Carry none of the pictures over; write out the complete data exactly.

++++

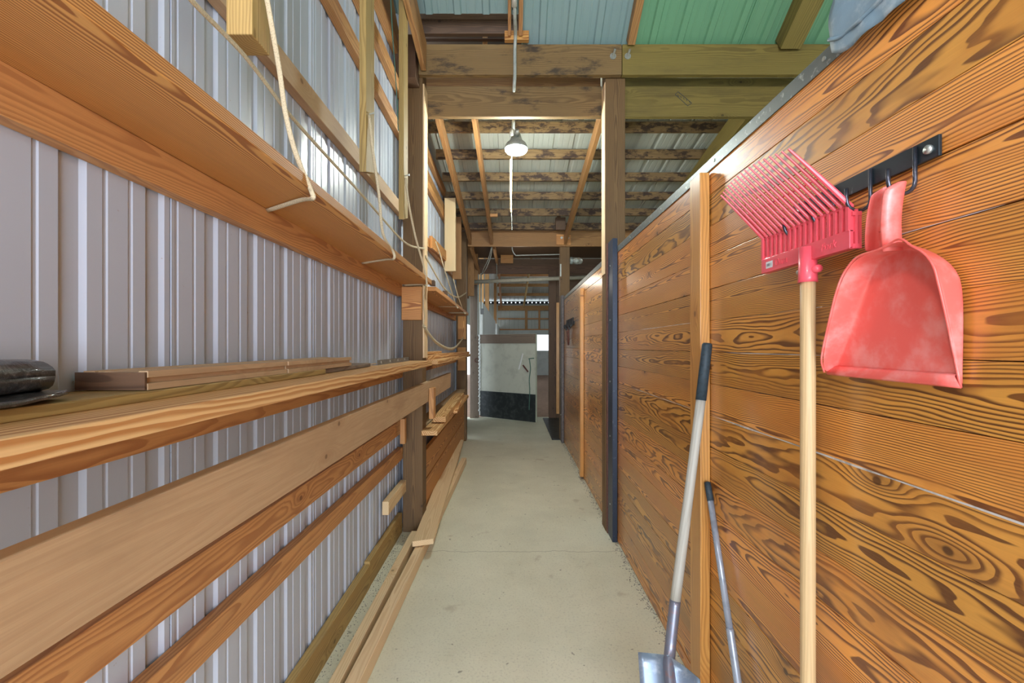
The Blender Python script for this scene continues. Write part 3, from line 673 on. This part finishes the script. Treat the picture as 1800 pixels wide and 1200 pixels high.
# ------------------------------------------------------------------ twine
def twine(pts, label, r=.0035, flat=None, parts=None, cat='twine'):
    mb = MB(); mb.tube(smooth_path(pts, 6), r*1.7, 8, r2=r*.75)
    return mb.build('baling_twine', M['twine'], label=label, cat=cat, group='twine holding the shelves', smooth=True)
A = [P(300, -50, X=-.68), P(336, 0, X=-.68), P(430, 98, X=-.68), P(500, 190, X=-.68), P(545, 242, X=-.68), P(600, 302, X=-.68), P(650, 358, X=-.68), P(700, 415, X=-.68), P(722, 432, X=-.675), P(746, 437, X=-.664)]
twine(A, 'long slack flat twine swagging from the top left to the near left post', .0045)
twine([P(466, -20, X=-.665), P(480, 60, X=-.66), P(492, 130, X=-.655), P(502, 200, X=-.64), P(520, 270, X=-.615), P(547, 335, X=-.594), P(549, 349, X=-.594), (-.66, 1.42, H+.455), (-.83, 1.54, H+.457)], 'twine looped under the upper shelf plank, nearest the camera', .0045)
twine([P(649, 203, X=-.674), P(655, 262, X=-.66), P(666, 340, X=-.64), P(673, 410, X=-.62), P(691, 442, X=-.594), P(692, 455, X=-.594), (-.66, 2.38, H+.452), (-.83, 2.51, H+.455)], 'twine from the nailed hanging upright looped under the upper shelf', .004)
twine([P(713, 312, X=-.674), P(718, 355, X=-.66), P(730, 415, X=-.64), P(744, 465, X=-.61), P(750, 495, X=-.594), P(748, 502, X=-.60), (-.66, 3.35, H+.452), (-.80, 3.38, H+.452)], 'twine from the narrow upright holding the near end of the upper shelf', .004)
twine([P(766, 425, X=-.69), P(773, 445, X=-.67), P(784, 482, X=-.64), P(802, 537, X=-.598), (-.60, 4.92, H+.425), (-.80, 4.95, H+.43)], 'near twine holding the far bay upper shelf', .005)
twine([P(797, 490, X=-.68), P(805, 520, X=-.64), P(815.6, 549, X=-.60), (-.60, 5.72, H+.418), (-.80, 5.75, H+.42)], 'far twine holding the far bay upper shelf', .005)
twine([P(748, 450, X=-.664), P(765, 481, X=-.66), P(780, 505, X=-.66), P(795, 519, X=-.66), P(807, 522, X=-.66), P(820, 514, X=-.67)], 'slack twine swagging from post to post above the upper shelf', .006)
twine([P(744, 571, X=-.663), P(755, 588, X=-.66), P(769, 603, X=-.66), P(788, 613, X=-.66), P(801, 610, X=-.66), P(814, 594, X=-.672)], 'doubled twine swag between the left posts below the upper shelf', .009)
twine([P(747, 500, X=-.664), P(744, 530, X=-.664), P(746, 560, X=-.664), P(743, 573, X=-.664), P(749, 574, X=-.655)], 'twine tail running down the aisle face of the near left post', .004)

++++

**Solution to this exercise**
The Blender Python script for this scene continues. Write part 3, from line 673 on. This part finishes the script. Treat the picture as 1800 pixels wide and 1200 pixels high.
# ------------------------------------------------------------------ twine
def twine(pts, label, r=.0035, flat=None, parts=None, cat='twine'):
    mb = MB(); mb.tube(smooth_path(pts, 6), r*1.7, 8, r2=r*.75)
    return mb.build('baling_twine', M['twine'], label=label, cat=cat, group='twine holding the shelves', smooth=True)
A = [P(300, -50, X=-.68), P(336, 0, X=-.68), P(430, 98, X=-.68), P(500, 190, X=-.68), P(545, 242, X=-.68), P(600, 302, X=-.68), P(650, 358, X=-.68), P(700, 415, X=-.68), P(722, 432, X=-.675), P(746, 437, X=-.664)]
twine(A, 'long slack flat twine swagging from the top left to the near left post', .0045)
twine([P(466, -20, X=-.665), P(480, 60, X=-.66), P(492, 130, X=-.655), P(502, 200, X=-.64), P(520, 270, X=-.615), P(547, 335, X=-.594), P(549, 349, X=-.594), (-.66, 1.42, H+.455), (-.83, 1.54, H+.457)], 'twine looped under the upper shelf plank, nearest the camera', .0045)
twine([P(649, 203, X=-.674), P(655, 262, X=-.66), P(666, 340, X=-.64), P(673, 410, X=-.62), P(691, 442, X=-.594), P(692, 455, X=-.594), (-.66, 2.38, H+.452), (-.83, 2.51, H+.455)], 'twine from the nailed hanging upright looped under the upper shelf', .004)
twine([P(713, 312, X=-.674), P(718, 355, X=-.66), P(730, 415, X=-.64), P(744, 465, X=-.61), P(750, 495, X=-.594), P(748, 502, X=-.60), (-.66, 3.35, H+.452), (-.80, 3.38, H+.452)], 'twine from the narrow upright holding the near end of the upper shelf', .004)
twine([P(766, 425, X=-.69), P(773, 445, X=-.67), P(784, 482, X=-.64), P(802, 537, X=-.598), (-.60, 4.92, H+.425), (-.80, 4.95, H+.43)], 'near twine holding the far bay upper shelf', .005)
twine([P(797, 490, X=-.68), P(805, 520, X=-.64), P(815.6, 549, X=-.60), (-.60, 5.72, H+.418), (-.80, 5.75, H+.42)], 'far twine holding the far bay upper shelf', .005)
twine([P(748, 450, X=-.664), P(765, 481, X=-.66), P(780, 505, X=-.66), P(795, 519, X=-.66), P(807, 522, X=-.66), P(820, 514, X=-.67)], 'slack twine swagging from post to post above the upper shelf', .006)
twine([P(744, 571, X=-.663), P(755, 588, X=-.66), P(769, 603, X=-.66), P(788, 613, X=-.66), P(801, 610, X=-.66), P(814, 594, X=-.672)], 'doubled twine swag between the left posts below the upper shelf', .009)
twine([P(747, 500, X=-.664), P(744, 530, X=-.664), P(746, 560, X=-.664), P(743, 573, X=-.664), P(749, 574, X=-.655)], 'twine tail running down the aisle face of the near left post', .004)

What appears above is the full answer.